Tradição, às vezes, se transforma num gesso, imobilizando qualquer produção artística. Os filmes de James Bond são exemplo disso. Os produtores da série descobriram “a fórmula” ainda nos anos 60 e passaram décadas seguindo-a religiosamente, contentando-se apenas em adaptá-la às novas gerações. As poucas tentativas de romper com a fórmula foram recebidas com estranheza pelo público.
Em 2006, contudo, como numa mesa de pôquer, chegou a hora de arriscar. Os produtores Barbara Broccoli e Michael G. Wilson decidiram voltar ao começo de tudo, o primeiro livro de Bond escrito pelo seu criador Ian Fleming, e escolheram um ator que ninguém esperava para o papel do agente secreto. O excelente 007: Cassino Royale (2006) foi o mais excitante filme de James Bond desde os primeiros dos anos 60, ainda com Sean Connery, e consagrou Daniel Craig como protagonista.
O seguinte, 007: Quantum of Solace (2008), foi apenas mediano, mas demonstrou que agora a série se arriscava, e se mostrava disposta a produzir filmes realmente imprevisíveis. Depois de um hiato de quatro anos necessário para uma “arrumação de casa” no estúdio MGM, Daniel Craig retorna com 007: Operação Skyfall, e comemora os 50 anos de James Bond no cinema.

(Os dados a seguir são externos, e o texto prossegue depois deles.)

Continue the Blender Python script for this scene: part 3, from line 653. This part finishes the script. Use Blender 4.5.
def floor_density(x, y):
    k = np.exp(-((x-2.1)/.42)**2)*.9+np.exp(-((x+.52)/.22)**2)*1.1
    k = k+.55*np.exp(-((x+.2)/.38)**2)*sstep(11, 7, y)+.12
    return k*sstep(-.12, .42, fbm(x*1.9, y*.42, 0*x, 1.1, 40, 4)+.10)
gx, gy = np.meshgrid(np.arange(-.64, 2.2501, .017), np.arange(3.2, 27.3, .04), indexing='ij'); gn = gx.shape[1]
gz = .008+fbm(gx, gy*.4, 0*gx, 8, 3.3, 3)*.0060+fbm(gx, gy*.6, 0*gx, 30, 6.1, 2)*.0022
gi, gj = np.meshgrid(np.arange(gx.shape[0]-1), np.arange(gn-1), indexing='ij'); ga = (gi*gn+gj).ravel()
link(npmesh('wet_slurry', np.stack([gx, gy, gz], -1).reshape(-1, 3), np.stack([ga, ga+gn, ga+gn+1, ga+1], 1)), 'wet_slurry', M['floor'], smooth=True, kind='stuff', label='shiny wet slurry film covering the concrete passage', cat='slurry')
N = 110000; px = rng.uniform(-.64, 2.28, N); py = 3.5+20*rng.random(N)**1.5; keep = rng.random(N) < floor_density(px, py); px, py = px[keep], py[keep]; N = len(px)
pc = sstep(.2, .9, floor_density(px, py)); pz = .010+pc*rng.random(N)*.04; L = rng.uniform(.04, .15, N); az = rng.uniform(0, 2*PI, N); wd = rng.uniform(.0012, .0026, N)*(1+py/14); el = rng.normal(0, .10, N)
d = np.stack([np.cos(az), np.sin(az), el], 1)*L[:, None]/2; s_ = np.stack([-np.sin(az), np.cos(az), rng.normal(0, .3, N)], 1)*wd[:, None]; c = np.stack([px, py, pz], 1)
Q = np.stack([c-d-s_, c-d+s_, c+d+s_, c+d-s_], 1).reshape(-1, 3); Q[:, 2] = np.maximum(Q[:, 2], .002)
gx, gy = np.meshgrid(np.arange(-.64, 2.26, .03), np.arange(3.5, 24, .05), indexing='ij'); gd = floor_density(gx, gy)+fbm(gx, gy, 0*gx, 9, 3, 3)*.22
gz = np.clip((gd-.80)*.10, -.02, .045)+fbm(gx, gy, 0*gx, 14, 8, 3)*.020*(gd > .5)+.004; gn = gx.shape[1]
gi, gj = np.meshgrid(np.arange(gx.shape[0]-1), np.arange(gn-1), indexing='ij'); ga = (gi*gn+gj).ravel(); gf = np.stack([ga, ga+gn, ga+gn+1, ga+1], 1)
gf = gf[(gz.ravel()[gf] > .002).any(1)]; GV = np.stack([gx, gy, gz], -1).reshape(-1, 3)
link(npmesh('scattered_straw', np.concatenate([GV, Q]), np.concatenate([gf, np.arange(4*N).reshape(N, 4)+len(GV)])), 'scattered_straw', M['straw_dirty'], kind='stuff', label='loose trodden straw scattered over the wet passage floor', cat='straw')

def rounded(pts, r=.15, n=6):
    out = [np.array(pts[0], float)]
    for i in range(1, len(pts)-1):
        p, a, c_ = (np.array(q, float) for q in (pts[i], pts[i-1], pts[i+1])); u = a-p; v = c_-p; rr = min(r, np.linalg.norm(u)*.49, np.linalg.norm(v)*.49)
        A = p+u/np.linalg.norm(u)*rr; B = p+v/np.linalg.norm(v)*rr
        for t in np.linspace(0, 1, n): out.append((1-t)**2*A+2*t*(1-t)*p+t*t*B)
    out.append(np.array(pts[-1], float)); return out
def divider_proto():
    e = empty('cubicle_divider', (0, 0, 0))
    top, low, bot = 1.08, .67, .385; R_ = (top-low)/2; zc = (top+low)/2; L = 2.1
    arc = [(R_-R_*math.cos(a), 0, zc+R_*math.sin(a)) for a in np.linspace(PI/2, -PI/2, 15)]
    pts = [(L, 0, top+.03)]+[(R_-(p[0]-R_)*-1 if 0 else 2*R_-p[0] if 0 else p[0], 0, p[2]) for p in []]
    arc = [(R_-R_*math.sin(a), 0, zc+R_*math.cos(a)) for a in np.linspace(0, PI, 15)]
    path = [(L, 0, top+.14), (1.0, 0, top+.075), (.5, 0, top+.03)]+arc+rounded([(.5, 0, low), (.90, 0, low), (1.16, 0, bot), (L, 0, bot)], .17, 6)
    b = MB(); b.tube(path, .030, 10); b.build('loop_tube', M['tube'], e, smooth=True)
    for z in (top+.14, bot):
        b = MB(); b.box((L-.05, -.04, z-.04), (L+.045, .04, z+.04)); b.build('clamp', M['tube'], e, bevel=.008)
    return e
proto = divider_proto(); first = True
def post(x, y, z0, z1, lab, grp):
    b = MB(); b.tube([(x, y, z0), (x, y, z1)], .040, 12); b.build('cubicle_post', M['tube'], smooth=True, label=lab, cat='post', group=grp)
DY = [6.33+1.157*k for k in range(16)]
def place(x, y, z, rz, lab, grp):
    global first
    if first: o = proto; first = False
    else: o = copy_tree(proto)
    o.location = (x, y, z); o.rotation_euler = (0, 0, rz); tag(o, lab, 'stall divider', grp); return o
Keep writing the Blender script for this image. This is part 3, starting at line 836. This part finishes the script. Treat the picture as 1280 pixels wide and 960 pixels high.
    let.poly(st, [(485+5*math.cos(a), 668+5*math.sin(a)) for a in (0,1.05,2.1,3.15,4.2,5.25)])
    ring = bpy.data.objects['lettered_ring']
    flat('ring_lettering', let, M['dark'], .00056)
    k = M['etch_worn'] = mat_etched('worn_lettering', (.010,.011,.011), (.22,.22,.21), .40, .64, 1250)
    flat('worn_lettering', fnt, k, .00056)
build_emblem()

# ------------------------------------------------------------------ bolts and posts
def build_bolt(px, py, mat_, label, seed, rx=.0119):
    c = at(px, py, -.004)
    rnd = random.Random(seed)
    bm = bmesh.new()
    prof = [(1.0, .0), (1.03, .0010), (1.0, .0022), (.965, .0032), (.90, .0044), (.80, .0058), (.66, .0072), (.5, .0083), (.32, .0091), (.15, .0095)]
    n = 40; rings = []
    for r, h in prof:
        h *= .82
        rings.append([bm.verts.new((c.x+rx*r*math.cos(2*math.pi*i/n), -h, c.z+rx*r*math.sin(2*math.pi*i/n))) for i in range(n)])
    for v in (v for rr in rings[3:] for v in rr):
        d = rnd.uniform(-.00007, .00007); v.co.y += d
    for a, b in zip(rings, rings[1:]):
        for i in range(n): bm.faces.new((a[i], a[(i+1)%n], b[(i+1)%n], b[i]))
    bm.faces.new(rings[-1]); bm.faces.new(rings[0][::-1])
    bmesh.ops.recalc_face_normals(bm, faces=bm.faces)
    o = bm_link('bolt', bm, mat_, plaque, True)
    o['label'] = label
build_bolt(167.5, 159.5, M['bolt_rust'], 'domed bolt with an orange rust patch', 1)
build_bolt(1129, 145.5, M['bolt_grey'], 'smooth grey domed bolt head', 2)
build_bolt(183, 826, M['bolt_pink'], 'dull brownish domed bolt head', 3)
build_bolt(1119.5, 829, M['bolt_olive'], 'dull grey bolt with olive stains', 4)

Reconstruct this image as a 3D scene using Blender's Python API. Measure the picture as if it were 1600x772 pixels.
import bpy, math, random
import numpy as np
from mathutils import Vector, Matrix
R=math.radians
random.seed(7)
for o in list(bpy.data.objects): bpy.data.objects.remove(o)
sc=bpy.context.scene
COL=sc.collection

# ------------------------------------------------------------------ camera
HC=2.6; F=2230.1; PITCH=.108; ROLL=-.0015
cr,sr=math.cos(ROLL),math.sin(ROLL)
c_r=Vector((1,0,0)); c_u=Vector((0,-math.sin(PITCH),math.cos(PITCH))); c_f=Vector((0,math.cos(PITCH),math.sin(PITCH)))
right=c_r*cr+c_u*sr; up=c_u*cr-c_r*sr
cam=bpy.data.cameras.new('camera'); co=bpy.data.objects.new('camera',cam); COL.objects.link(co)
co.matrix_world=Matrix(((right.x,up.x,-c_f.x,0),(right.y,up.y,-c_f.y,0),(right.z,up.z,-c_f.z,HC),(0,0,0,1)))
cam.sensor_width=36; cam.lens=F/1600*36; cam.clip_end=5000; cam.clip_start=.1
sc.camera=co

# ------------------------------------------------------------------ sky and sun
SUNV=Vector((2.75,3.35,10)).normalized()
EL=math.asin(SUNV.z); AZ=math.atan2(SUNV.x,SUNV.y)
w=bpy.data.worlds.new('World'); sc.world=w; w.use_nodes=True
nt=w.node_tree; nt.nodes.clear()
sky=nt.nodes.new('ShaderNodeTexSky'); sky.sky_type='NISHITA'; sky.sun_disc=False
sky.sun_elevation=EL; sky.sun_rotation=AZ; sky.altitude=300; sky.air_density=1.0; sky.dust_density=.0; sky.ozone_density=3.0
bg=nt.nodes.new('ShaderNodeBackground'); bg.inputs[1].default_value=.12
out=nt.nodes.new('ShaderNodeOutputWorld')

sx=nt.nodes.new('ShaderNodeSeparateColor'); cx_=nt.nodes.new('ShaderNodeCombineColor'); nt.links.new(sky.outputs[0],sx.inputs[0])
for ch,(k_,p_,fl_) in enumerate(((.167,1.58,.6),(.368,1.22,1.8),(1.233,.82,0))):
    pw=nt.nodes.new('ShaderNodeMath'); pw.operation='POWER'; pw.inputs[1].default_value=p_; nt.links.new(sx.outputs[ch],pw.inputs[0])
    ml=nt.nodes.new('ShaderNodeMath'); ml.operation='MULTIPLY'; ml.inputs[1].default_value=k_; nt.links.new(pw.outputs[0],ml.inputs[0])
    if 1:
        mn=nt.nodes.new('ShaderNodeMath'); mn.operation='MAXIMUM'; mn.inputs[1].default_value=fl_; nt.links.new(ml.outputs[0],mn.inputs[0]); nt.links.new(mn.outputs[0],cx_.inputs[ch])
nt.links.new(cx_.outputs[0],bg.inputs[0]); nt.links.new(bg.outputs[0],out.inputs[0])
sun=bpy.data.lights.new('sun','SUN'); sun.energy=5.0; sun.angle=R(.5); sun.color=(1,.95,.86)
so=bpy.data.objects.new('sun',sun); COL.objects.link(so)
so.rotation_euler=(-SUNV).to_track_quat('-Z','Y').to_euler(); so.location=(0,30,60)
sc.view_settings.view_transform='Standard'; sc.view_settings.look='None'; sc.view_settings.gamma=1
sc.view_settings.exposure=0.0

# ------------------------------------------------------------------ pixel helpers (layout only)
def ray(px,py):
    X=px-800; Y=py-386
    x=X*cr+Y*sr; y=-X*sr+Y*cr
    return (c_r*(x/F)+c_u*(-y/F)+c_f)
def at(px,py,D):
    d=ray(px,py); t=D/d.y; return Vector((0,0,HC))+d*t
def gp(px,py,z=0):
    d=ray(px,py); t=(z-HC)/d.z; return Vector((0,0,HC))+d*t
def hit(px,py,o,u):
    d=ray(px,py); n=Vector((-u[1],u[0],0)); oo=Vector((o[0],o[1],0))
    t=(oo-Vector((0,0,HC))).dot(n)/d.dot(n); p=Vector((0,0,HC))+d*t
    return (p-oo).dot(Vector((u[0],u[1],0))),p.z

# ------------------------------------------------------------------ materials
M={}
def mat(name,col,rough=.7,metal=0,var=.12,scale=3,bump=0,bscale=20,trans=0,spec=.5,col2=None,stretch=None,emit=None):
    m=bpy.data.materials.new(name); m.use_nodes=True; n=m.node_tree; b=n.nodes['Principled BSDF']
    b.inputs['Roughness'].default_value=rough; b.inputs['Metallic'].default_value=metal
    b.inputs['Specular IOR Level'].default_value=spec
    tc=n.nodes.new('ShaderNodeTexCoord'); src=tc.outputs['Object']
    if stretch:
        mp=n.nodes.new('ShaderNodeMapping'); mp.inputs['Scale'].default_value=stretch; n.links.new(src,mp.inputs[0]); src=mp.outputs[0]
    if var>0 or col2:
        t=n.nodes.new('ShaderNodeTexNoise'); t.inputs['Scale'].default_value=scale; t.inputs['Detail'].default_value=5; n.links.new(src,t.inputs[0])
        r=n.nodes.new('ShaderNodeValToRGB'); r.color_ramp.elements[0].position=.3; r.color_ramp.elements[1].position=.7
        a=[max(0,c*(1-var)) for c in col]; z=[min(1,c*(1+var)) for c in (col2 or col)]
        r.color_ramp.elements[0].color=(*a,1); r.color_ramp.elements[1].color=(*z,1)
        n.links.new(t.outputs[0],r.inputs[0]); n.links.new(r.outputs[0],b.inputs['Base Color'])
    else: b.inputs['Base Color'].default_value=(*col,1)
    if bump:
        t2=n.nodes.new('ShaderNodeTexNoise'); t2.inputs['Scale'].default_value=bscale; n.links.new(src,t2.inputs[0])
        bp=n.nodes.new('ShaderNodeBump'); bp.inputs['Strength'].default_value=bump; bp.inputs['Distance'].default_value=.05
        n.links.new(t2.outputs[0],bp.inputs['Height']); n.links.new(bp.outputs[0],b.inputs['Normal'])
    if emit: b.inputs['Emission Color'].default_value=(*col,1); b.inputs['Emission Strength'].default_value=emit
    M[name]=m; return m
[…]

Na primeira tomada, uma silhueta sai das sombras e caminha em direção à tela. Os acordes na trilha sonora nos indicam que se trata de James Bond, numa nova missão. Skyfall começa, como é de praxe na série, com uma sequência de ação espetacular em Istanbul. Uma lista com os nomes dos principais agentes ocidentais é roubada, Bond é dado como morto, e o MI6, o Serviço Secreto Britânico, passa a ser atacado.
Bond reaparece para ajudar M (Judi Dench), a sua chefe (e algo próximo de uma mãe para ele, que é órfão). Sua busca o levará a Hong Kong, Macau e de volta à Inglaterra e à Escócia, a terra de seus antepassados, enquanto ele enfrenta o plano de vingança de Raoul Silva (Javier Bardem). Suas aliadas serão Eve (Naomi Harris) e Séverine (Bérénice Marlohe), além do novo “Q”, o fornecedor de equipamentos do MI6, interpretado por Ben Whishaw.
No comando de Skyfall está o cineasta Sam Mendes, o primeiro diretor vencedor do Oscar a dirigir um filme de Bond. O realizador do excepcional Beleza Americana (1999) levou para 007 a sua tradicional equipe: o compositor Thomas Newman, o designer de produção Dennis Gassner e o diretor de fotografia Roger Deakins. Mas acima de tudo, Mendes trouxe uma atitude ousada para com o material. Skyfall, nas mãos de Mendes, mantém a levada mais realista dos anteriores com Craig, porém possui mais humor, uma excelente condução de atores e uma disposição de nunca fazer o óbvio.
Craig, Dench, Harris e Whishaw brilham. Dench tem aqui a sua melhor participação em toda a série, e a trama faz de M o foco da história. Craig é o dono do papel agora, o legítimo sucessor de Sean Connery e o mais próximo do Bond de Ian Fleming já visto até hoje. E Bardem faz um dos grandes vilões da série. Silva é louco, aparentemente bissexual (chega a flertar com Bond) e consegue ser ao mesmo tempo infantilizado e perigoso – mais uma grande criação do ator.
As cenas de ação, a fotografia e a trilha sonora não são excelentes. E as referências ao passado de Bond, bem como os elementos clássicos de 007 presentes na história (o Aston Martin, as mulheres seduzidas) fazem a alegria dos fãs. Os produtores tiveram a coragem de despir os filmes de apetrechos e tiques que muitas vezes se mostraram supérfluos, e retornaram ao básico. Esse é o paradoxo de Bond. Quanto mais velho, quanto mais próximo do estilo daqueles primeiros filmes e livros, mais moderno o personagem parece.